Board President Phillip Yarbrough has placed his political interests ahead of quality education.
District Trustee Phillip Yarbrough’s recent opinion published in the Orange County Register opposing Prop 30, and his well-known support of conservative causes, damages the reputation of the Rancho Santiago Community College District.
Yarbrough, a long time advocate of a political version of the Hippocratic oath to “first do no harm” does so by supporting cuts to public education, which he was elected to represent.
Many of his constituents in Trustee area six, which includes Villa Park and Anaheim Hills with a median household income of over $100,000, would not like to see their taxes increased. But the majority disagreed on Nov. 6 by passing Prop 30.
What Yarbrough and his constituents do not understand is that California’s higher education cannot afford to take another fiscal hit.
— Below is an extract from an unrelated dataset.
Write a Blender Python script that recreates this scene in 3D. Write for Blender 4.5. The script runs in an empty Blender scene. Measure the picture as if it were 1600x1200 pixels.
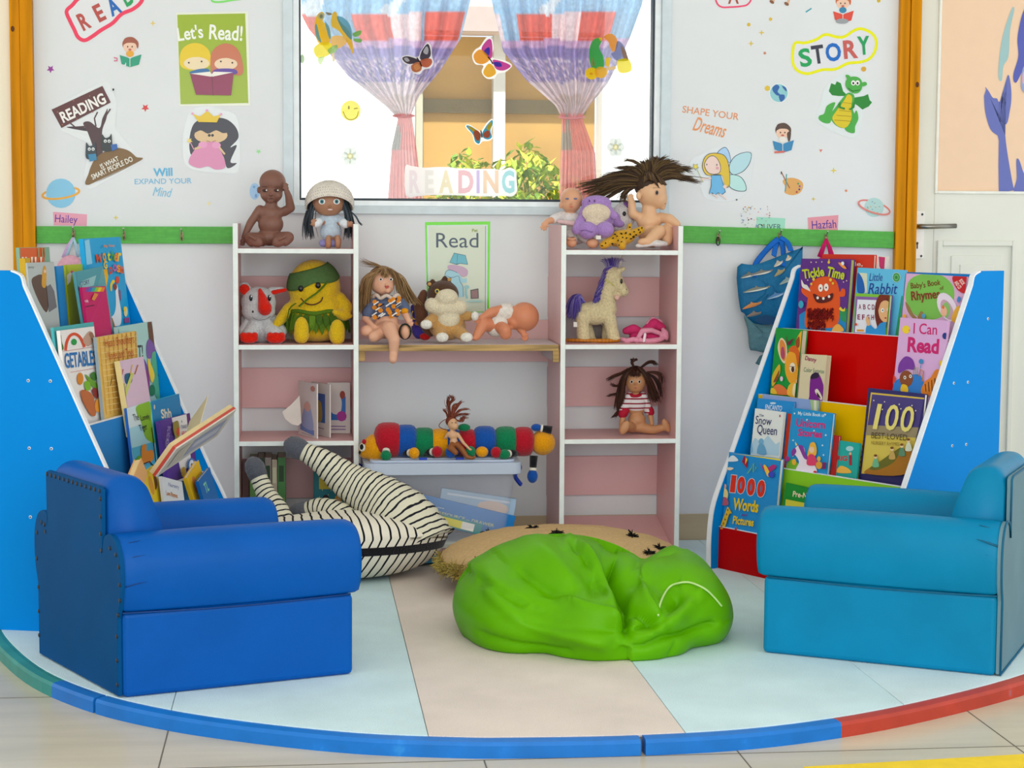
import bpy, bmesh, math, random
from mathutils import Vector, Matrix, noise
from math import sin, cos, pi, radians, sqrt, atan2
random.seed(7)
S = bpy.context.scene
COL = S.collection

# ------------------------------------------------------------------ camera
CF, CP, CY, CR = 2911.5, 0.08684, 0.11324, 0.00623          # focal length (px of a 1600 px frame), pitch, yaw, roll
CAM = Vector((0.0, -6.151, 1.0706))
FW = Vector((sin(CY)*cos(CP), cos(CY)*cos(CP), -sin(CP)))
_r = Vector((cos(CY), -sin(CY), 0)); _u = _r.cross(FW)
RT = _r*cos(CR) + _u*sin(CR); UP = _u*cos(CR) - _r*sin(CR)
cd = bpy.data.cameras.new('camera'); cam = bpy.data.objects.new('camera', cd); COL.objects.link(cam)
cd.sensor_width = 36; cd.lens = CF*36/1600; cd.clip_end = 100
m = Matrix((RT, UP, -FW)).transposed().to_4x4(); m.translation = CAM
cam.matrix_world = m
S.camera = cam

# ------------------------------------------------------------------ world, sun, lamps, exposure
S.view_settings.view_transform = 'Standard'; S.view_settings.look = 'None'
S.view_settings.gamma = 1; S.view_settings.use_curve_mapping = False
S.view_settings.exposure = -0.12
W = bpy.data.worlds.new('world'); S.world = W; W.use_nodes = True
W.node_tree.nodes['Background'].inputs[0].default_value = (0.93, 0.96, 1.0, 1)
W.node_tree.nodes['Background'].inputs[1].default_value = 1.35
def lamp(name, kind, loc, target, energy, color=(1, 1, 1), size=None):
    d = bpy.data.lights.new(name, kind); d.energy = energy; d.color = color
    if size: d.shape = 'RECTANGLE'; d.size, d.size_y = size
    o = bpy.data.objects.new(name, d); COL.objects.link(o); o.location = loc
    o.rotation_euler = (Vector(target)-Vector(loc)).to_track_quat('-Z', 'Y').to_euler()
    return o
sun = lamp('sun', 'SUN', (0, -8, 12), (0.8, 0, 0), 7.0, (1, 0.95, 0.86)); sun.data.angle = radians(1)
lamp('ceiling_lamp', 'AREA', (0.2, -2.6, 2.62), (0.35, -1.9, 0), 4, (1, 0.98, 0.95), (2.6, 1.6))
lamp('ceiling_lamp', 'AREA', (0.2, -5.2, 2.62), (0.4, -2.0, 0.5), 8, (1, 0.98, 0.95), (2.6, 1.4))
lamp('front_fill', 'AREA', (0.6, -7.3, 1.25), (0.5, 0, 0.5), 105, (0.97, 0.985, 1), (5.0, 2.0))  # added frontal fill behind the camera, brightens shelf interiors; no window stands there

# ------------------------------------------------------------------ helpers
def ray(px, py): return FW + RT*((px-800)/CF) - UP*((py-600)/CF)
def PY(px, py, Y=0.0):
    d = ray(px, py); return CAM + d*((Y-CAM.y)/d.y)
def PZ(px, py, Z=0.0):
    d = ray(px, py); return CAM + d*((Z-CAM.z)/d.z)
def PX(px, py, X=0.0):
    d = ray(px, py); return CAM + d*((X-CAM.x)/d.x)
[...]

When speaking out in the editorial, Yarbrough characterized Prop 30 as a ploy to extend state employee benefits; he must not realize his own elected board’s annual cost to taxpayers in benefits is the highest among any college district in Orange County at $172,661, according to a recent OC Register article.
As owner of Nations Financial Mortgage Corporation and Pacific Estates & Investments, perhaps he has forgotten that government does not operate like a business; education does not make a profit.
In the 16 years Yarbrough has been a trustee he has made it clear that his views conflict with academia, but trustees must put students over economic interests and Yarbrough has not. For this reason it is time for him to go.